- INSTRUCTIONS TO FOLLOW
Identify the lines that contain the word "parts" and copy each one.
━━━━
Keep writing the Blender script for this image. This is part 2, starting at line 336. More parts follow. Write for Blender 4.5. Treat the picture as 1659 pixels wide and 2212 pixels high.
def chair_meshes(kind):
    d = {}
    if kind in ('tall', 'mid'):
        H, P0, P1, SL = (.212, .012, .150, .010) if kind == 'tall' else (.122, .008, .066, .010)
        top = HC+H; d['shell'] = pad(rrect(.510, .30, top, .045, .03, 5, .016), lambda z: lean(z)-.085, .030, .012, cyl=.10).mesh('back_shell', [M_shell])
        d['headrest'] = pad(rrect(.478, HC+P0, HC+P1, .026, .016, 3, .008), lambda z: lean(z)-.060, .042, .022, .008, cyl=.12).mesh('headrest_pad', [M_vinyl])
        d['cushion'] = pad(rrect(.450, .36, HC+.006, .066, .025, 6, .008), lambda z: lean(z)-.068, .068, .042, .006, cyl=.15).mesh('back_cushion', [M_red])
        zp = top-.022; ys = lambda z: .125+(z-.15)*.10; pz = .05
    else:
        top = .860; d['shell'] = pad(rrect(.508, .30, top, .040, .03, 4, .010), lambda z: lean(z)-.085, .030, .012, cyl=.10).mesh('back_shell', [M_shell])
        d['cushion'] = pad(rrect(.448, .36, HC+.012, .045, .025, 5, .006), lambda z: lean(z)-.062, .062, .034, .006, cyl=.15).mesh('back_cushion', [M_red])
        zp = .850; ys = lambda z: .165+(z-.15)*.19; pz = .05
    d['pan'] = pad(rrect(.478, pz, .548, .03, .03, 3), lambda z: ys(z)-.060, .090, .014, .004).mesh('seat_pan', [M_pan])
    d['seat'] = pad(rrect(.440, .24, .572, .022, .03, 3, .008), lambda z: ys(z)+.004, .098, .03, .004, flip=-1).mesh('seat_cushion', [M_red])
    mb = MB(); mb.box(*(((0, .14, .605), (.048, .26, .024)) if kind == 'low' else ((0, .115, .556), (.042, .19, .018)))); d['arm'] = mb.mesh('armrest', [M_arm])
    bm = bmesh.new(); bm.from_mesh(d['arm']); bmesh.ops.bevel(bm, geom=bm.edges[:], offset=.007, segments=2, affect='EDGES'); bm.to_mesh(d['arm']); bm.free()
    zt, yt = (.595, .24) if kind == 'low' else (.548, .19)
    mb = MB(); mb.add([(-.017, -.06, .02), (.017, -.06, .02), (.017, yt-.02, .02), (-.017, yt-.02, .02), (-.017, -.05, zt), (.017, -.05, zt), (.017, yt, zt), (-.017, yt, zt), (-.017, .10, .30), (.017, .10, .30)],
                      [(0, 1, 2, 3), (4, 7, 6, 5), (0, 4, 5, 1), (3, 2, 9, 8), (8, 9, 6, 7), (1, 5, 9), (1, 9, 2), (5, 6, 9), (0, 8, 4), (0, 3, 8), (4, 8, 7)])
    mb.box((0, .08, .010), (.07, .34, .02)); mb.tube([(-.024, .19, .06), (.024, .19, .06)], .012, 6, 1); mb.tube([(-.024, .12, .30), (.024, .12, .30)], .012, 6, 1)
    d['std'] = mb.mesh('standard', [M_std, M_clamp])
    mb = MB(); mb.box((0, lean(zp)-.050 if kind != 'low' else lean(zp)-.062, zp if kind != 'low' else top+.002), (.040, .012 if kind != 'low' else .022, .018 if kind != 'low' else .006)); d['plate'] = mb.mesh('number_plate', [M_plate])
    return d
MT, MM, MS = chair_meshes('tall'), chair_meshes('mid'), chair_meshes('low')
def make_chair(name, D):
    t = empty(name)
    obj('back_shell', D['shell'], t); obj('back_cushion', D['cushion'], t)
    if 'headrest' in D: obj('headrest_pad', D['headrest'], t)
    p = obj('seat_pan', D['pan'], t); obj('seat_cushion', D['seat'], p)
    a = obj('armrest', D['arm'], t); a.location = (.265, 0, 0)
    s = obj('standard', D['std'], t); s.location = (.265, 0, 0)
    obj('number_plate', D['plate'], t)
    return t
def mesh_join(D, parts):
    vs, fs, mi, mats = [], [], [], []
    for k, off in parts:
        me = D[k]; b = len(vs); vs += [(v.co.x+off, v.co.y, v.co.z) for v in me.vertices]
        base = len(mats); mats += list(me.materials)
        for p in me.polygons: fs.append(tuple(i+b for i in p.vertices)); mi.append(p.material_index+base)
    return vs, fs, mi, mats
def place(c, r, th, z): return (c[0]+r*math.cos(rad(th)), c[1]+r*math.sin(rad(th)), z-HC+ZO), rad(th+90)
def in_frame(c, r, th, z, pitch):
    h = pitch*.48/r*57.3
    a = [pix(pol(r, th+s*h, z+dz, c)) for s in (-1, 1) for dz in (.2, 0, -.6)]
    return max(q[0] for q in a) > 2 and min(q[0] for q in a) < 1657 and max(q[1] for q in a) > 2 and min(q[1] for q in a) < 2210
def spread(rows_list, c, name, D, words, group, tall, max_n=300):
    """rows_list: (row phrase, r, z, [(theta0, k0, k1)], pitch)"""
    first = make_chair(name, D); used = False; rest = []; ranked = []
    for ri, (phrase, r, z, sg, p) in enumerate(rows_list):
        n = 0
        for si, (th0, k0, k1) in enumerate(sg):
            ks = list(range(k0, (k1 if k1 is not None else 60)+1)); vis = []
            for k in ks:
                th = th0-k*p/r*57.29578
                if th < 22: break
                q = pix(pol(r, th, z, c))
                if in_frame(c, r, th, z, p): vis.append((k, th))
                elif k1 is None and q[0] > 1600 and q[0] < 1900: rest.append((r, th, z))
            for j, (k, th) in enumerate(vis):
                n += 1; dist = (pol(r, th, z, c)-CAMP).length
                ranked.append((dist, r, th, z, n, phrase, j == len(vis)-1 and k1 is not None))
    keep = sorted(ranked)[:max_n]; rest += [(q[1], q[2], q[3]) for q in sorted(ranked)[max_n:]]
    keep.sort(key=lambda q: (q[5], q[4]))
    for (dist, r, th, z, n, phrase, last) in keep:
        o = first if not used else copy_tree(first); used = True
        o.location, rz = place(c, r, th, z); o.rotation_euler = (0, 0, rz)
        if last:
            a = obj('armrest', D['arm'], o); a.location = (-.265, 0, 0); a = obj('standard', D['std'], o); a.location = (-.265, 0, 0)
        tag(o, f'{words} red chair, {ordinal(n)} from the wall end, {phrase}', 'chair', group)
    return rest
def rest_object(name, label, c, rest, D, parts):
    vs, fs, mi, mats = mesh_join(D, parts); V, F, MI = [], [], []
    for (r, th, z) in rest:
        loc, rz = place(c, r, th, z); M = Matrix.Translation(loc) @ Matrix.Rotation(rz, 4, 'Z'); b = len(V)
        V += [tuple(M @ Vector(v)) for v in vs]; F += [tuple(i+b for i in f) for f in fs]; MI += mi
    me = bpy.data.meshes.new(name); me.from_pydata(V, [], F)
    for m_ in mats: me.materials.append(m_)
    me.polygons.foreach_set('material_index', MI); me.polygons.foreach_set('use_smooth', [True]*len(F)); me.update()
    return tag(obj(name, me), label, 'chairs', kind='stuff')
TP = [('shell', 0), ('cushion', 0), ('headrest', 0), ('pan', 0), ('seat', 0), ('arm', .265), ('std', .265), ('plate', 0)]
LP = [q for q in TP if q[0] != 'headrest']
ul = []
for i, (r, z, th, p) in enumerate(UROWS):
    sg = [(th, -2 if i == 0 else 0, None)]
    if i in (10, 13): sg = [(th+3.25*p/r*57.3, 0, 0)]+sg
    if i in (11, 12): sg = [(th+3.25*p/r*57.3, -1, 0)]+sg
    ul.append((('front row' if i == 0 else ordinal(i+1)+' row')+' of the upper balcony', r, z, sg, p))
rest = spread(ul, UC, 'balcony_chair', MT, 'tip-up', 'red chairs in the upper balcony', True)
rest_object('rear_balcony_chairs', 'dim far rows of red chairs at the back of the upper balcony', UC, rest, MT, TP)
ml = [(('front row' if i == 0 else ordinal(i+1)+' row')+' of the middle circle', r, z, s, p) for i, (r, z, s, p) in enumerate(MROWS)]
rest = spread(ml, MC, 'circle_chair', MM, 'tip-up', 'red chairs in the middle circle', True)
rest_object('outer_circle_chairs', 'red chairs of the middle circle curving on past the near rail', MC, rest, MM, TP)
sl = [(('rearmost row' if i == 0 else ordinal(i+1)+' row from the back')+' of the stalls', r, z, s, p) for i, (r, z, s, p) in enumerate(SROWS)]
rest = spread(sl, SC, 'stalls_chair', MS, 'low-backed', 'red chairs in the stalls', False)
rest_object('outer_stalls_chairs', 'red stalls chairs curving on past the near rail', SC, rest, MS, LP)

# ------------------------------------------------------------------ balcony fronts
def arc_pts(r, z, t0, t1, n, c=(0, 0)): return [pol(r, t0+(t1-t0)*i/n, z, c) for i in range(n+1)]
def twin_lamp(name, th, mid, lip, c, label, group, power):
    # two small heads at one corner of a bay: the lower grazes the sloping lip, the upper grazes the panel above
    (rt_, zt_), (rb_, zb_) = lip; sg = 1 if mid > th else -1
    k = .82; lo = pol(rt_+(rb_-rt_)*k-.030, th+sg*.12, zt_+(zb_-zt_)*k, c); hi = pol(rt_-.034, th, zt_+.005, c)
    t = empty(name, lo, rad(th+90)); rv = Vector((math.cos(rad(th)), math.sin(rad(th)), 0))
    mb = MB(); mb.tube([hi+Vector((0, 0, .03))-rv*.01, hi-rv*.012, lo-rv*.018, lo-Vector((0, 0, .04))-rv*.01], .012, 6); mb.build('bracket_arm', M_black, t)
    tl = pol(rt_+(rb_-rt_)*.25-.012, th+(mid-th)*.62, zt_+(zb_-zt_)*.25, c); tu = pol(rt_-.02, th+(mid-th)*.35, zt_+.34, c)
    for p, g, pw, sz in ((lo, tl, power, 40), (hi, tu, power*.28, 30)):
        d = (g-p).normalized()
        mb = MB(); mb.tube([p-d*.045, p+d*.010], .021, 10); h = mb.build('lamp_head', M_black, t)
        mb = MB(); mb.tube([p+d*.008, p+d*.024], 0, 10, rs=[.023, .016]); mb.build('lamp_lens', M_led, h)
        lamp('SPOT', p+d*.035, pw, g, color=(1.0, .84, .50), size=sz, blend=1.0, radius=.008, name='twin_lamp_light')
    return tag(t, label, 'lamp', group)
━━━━
- EXERCISE SOLUTION
Keep writing the Blender script for this image. This is part 2, starting at line 336. More parts follow. Write for Blender 4.5. Treat the picture as 1659 pixels wide and 2212 pixels high.
def mesh_join(D, parts):
    for k, off in parts:
def rest_object(name, label, c, rest, D, parts):
    vs, fs, mi, mats = mesh_join(D, parts); V, F, MI = [], [], []